Интересно, что на Центральной скале Залавруги (Белое море) всю композицию из огромных фигур двух лосей, лосих и лодок возглавляют справа лоси, идущие клином, как летящие гуси.
Объяснить эти странности можно только тем, что здесь описывается не конь, а лось, так как, лосиные рога, напоминающие крылья птицы, могут делать голову "крылатой". Трудно согласиться со средневековым комментатором Ригведы в том, что "золотые рога" – это развевающаяся грива коня – скорее всего, рога – это все же рога.
Таким образом, вероятно, сложившийся еще на рубеже мезолита и неолита (а, возможно, и раньше) круг древних образов, состоящий из человека, лося и водоплавающей птицы, связанных с архаичнейшим комплексом представлений, со временем трансформировался и на смену лосю пришел конь, который органично вписался в древнейшую трехчастную композицию.
Наглядное подтверждение этому мы можем найти не только в памятниках индоиранской мифологии и изобразительного искусства, но и в славянской народной традиции, для которой "характерна консервация рудиментов архаичнейших явлений, не зафиксированных подчас не только в античной традиции, но и в традиции ведической эпохи".
Так как если в общеиндоевропейском фольклоре и встречается уподобление коня оленю или птице, а пара уток символизирует супружескую любовь, то трудно, тем не менее, найти где-либо за пределами восточнославянского, ареала такое точное воспроизведение именно индоиранской схемы, как это имеет место в северорусском, народном прикладном искусстве.
Именно здесь в трехчастных композициях с центральным женским персонажем или эквивалентным ему деревом, а зачастую женщиной, трансформирующейся в дерево, изображаются олени-лоси, всадники, кони, "утицы" ("гуси-лебеди"), и, что очень важно, именно в этой традиции можно встретить изображения коней с птичьими хвостами, с лебедиными туловищами, уток с конскими головами.
Ещё на праславянских украшениях встречаются многочисленные изображения лебедей. Они расположены по сторонам женской фигуры, стоящей с поднятыми руками, на бронзовом браслете седьмого века до нашей эры из клада в Радолинеке, близ Познани.
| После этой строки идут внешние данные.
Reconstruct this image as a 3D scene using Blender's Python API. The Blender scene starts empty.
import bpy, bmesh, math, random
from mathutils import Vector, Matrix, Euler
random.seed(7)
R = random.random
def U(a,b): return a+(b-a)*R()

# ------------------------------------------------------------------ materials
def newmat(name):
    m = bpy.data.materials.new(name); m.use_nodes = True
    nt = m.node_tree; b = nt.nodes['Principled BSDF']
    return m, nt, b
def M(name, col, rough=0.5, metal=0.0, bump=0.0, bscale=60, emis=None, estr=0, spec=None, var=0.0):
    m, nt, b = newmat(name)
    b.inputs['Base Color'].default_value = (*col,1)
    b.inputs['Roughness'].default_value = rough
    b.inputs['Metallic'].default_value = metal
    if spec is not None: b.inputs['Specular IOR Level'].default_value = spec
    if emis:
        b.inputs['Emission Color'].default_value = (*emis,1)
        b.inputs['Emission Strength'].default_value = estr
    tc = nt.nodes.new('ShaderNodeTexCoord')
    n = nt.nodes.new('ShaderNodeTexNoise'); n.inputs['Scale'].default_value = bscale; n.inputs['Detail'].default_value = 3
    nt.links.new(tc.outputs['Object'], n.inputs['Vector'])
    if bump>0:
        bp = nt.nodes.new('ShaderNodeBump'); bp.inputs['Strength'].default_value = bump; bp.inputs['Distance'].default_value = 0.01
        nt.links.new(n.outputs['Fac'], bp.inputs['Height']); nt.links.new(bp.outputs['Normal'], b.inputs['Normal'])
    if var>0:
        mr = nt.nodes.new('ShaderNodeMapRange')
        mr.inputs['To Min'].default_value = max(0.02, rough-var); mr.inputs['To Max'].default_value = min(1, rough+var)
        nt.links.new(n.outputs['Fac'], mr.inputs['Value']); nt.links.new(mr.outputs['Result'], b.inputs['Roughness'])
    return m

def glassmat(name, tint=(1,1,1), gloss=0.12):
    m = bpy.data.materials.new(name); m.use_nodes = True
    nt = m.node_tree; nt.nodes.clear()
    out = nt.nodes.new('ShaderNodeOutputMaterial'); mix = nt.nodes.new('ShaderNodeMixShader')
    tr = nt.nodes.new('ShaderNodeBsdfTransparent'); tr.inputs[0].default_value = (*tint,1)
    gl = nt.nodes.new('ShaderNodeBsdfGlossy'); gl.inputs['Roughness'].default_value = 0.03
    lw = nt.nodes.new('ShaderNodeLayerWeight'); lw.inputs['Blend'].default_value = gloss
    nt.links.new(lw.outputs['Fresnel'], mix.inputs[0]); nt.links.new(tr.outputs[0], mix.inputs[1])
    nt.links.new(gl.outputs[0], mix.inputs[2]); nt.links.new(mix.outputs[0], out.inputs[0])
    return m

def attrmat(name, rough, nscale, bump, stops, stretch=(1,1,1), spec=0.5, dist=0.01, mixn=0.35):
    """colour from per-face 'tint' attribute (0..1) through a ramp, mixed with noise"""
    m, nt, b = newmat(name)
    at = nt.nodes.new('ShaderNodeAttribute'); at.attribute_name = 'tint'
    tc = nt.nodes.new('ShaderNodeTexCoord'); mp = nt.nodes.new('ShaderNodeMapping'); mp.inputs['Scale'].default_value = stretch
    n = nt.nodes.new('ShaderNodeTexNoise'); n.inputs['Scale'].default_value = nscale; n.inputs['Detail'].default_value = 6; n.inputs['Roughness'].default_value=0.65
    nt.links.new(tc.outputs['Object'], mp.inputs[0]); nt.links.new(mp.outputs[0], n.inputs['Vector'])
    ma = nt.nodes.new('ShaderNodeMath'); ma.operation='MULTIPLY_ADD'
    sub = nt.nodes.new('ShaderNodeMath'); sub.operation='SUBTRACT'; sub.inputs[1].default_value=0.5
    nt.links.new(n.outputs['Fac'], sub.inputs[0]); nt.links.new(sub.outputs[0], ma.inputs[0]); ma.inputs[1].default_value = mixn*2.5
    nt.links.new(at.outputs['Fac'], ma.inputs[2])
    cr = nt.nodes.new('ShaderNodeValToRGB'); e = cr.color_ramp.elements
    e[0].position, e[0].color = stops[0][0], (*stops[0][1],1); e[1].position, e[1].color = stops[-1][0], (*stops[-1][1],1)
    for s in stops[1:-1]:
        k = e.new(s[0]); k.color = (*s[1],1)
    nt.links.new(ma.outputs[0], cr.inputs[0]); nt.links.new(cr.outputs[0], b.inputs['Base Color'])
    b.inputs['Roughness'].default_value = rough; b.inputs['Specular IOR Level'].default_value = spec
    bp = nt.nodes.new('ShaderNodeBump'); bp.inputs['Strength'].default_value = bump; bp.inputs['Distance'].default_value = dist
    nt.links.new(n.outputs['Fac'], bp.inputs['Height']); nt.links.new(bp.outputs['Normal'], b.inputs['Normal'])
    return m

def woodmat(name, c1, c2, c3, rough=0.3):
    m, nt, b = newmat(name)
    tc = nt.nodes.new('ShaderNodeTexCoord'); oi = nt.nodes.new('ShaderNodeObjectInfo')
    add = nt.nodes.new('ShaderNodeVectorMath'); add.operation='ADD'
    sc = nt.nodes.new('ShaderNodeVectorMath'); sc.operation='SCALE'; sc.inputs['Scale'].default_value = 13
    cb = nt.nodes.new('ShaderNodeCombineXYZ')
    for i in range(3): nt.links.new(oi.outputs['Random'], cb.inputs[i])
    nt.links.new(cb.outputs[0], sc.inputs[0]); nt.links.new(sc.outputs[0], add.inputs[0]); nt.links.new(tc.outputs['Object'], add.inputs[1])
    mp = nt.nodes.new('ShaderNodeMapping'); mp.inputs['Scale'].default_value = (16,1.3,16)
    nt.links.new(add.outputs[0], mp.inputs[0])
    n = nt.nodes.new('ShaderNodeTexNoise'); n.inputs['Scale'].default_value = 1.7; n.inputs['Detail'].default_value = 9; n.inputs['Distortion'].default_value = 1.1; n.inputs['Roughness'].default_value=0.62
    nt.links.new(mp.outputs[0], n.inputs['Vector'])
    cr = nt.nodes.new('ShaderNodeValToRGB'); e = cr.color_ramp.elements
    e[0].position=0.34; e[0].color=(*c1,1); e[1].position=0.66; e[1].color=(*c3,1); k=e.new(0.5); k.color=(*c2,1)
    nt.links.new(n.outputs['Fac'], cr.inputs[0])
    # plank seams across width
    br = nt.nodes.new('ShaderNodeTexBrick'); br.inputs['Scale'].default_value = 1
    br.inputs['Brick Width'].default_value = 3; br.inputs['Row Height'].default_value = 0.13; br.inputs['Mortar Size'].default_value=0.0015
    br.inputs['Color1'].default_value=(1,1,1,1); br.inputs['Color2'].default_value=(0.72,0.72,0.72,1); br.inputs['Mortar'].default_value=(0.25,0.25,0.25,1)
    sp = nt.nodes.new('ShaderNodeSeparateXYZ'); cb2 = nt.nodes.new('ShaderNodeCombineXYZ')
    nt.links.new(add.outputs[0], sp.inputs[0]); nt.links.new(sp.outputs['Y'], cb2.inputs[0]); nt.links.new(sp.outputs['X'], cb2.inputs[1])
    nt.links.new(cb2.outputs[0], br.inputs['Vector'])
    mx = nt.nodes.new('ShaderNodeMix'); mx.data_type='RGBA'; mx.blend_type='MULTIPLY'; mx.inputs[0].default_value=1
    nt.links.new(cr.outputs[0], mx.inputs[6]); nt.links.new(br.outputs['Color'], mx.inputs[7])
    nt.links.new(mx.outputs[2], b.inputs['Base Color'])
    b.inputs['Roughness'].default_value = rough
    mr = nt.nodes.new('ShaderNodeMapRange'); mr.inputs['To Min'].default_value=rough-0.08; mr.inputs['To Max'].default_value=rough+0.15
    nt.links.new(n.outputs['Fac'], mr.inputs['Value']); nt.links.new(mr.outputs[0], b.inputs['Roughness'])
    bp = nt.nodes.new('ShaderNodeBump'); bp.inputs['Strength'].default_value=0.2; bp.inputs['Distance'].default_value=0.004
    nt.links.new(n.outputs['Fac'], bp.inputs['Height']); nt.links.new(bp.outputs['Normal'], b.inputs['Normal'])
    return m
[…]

Древнегреческая мифология связывает лебедей, священных птиц Аполлона, с северной окраиной Ойкумены, куда они ежегодно уносили бога к берегам далекого, холодного Кронийского океана, в земли гипербореев. Вероятно, прав Борис Рыбаков, считая, что "солнечных лебедей праславянского мира мы должны рассматривать не как механическое заимствование античного мифа, а как соучастие северных племен в каком-то общем (может быть, индоевропейском) мифотворчестве, связанном с солнцем и солнечным божеством", и что образ женщины, воздевшей руки к небу, с птицами-утками ("утицами") по сторонам, очень архаичный, дожил именно в северорусской вышивке до конца прошлого века.
Той же глубочайшей древностью, что и образ водоплавающей птицы, отличается и образ коня-лебедя, коня-утки в восточнославянском искусстве.
Так, еще в археологических материалах двенадцатого века, среди подвесок найденных в Старой Ладоге, встречаются фигурки коньков с утиной головой. Василенко считает, что "в этом образе таинственно соединились птица и конь". Довольно часто на коньках-привесках Смоленщины двенадцатого века задняя ножка конька выглядит как головка птицы – "утицы". Привески доживают в славянской традиции до двенадцатого века, после чего они исчезают. В вышивке, и особенно северорусской вышивке, изображения коней с утиными головами, с птичьими хвостами, конеголовых утиц доживают до двадцатого века.
Что касается образа коня-лося (коня-оленя), то Громов, Деопик и Плющев, исследовав более двухсот архангельских вышивок, пришли к выводу о том, что здесь присутствует смешение образов лося и коня, причем преобладает мотив лося . Но в вологодской вышивке мотив коня преобладает. И чем дальше на юг, тем меньше в русской народной вышивке лосей – и тем больше коней.